2019 verkündeten Coldplay, sie wollten in Zukunft auf Welttourneen verzichten, um ihren CO2-Ausstoß zu verringern. Seitdem ist eine breite Debatte über die Schäden entbrannt, die die Musikindustrie der Umwelt zufügt. […]
Studien zufolge hat die Plattenindustrie in den USA 1977, auf dem Höhepunkt des Vinylzeitalters, 58 000 Tonnen Plastik verschlungen, 2016 waren es nur 8000. Bei der CO2-Bilanz sieht es jedoch anders aus: Streamt man ein Album fünf Stunden oder länger, ist die Klimabilanz schlechter, als wenn man die Musik von CD abspielt (bei einer Vinylplatte sind es 17 Stunden). Zwischen Januar und November 2021 sollen die Streams des Hits „Drivers Licence“ von Olivia Rodrigo auf Spotify 4180 Tonnen CO2 emittiert haben. Zum Vergleich: In Frankreich werden pro Person um die 10 Tonnen pro Jahr ausgestoßen.

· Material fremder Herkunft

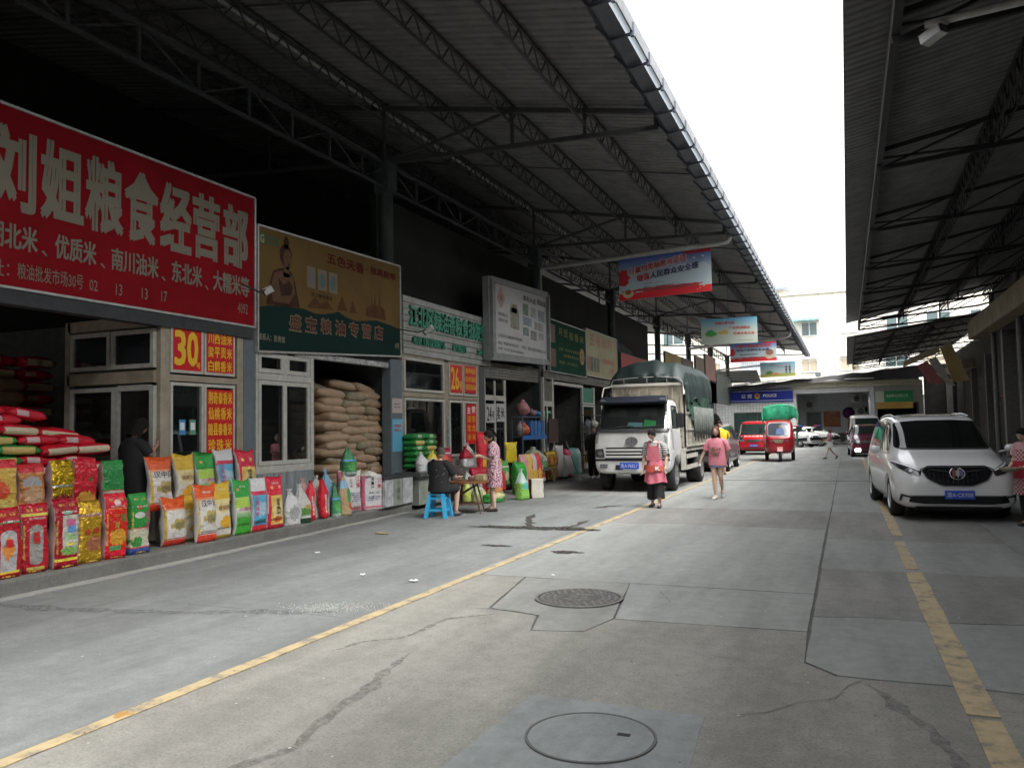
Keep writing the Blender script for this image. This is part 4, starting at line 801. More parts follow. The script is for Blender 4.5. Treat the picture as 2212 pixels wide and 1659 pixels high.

An der Beteuerung guter Absichten fehlt es nicht. In einer Branche, in der die Kreativität seit den 1960er Jahren immer mehr der Logik des Profits unterworfen ist, häufen sich allerdings auch die Widersprüche. Ein schönes Beispiel ist der größte internationale Konzertveranstalter Live Nation: Im April 2021 verkündete das börsennotierte Unternehmen ein Programm, die Umweltbelastungen bei Konzerten zu reduzieren. Gleichzeitig betonte man seinen hegemonialen Anspruch in der Branche – pro Saison wolle man 40 000 Konzerte und an die 100 Festivals veranstalten.